Photos by Collin Richie

The Creatives: Artist Brandon Lewis


What their arms—outstretched like pillars—are holding cannot be seen, but it can be felt in every smooth stroke of this broad painting starring a young boy in a gleaming gold bowtie and surrounded by the gardenia-strewn dress of his mother and the Sunday best of his grandparents all reaching for the heavens—together. It’s unity, family, a continuum of story and tradition all in one image.

“Every time I come in the door, this is my reminder—a reminder of my people,” says Brandon Lewis of “Gardenia,” one of his most personal works, as he enters past a tree-trunk-thick depository of walking canes and walls checkered with rose-tinted family photos from the 1970s and ’80s.

These are the walls the Baker High School teacher grew up in—where at age 3 he drew an artful rendering of a bumble bee for a preschool assignment, when all he was supposed to do was color one in—now clad with his vivacious paintings like windows into a world of sewing circles, throwing horseshoes, and walking covered dishes to the neighbor’s house.

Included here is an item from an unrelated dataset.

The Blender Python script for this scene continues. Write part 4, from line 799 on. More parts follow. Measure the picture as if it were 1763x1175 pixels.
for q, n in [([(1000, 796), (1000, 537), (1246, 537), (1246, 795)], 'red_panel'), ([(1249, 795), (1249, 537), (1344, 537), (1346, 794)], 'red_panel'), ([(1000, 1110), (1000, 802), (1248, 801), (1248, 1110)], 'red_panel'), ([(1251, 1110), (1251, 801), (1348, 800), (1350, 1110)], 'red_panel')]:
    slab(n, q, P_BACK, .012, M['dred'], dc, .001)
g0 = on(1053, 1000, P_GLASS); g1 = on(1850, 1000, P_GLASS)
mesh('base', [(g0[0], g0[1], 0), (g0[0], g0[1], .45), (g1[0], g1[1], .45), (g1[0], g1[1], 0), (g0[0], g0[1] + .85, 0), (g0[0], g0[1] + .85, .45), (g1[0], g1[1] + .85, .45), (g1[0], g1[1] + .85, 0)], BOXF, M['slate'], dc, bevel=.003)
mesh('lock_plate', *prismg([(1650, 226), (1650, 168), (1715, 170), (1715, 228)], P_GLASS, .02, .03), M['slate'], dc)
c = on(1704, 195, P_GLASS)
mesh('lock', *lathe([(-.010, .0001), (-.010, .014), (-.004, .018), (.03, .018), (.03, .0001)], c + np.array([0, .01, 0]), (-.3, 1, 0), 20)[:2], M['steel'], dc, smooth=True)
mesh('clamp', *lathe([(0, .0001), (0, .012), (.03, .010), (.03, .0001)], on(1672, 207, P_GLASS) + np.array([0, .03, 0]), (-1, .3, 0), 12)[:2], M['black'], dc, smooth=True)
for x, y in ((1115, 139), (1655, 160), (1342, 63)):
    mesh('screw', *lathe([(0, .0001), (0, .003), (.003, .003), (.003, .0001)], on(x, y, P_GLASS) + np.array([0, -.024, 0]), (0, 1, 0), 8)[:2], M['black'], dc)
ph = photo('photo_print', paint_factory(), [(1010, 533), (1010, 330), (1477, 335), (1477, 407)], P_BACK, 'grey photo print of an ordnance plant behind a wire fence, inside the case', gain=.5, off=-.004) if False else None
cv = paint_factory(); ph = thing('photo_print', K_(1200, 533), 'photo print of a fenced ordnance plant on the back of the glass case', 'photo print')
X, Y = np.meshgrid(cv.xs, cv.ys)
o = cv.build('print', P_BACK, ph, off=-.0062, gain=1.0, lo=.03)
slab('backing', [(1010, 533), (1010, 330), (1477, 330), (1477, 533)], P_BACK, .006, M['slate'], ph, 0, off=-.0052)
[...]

Inspired by Clementine Hunter—a large book of her work sits below “Gardenia,” next to the Bible—Lewis is a practitioner of painting and won the Public Favorite Award at the Arts Council’s Art Flow exhibit in 2019. But he’s truly a specialist in two nearly lost arts: passing on wisdom and stories of his elders, and taking the time to sit and visit. Without checking his phone, without setting an agenda, Lewis listens and observes.

“How you are raised serves as one of the biggest pieces of your inspiration well that you draw from,” Lewis says. “Oral history really impacts my work.”

Lewis grew up always taking notes in his mind. He’s been to every family funeral and baptism and held a bowl an ancestor used on the plantation when she was a slave.

“We can’t trust other people to tell our story,” Lewis says. “You have to take ownership of your own story, and that’s when you really find a flow.”

Lewis’ hues are as opulent as his scenes are humble. A Saturday morning at the barber shop; a bedside visit with an ailing aunt; a widower’s lonesome cup of tea. But each is rendered with a reverence for the pageantry and peculiar passions that color the details of daily life.

He hopes his imagery will encourage viewers to think about something from their childhood so they tell that story to others.

Lewis is working on a coffee table book, which will feature his paintings and short writings about what inspired each, for release next year. Painting, he believes, should be storytelling.

“It’s about the human soul, feeding someone’s soul to lift someone in some way—that’s the role of artists,” Lewis says. “We are essential workers.”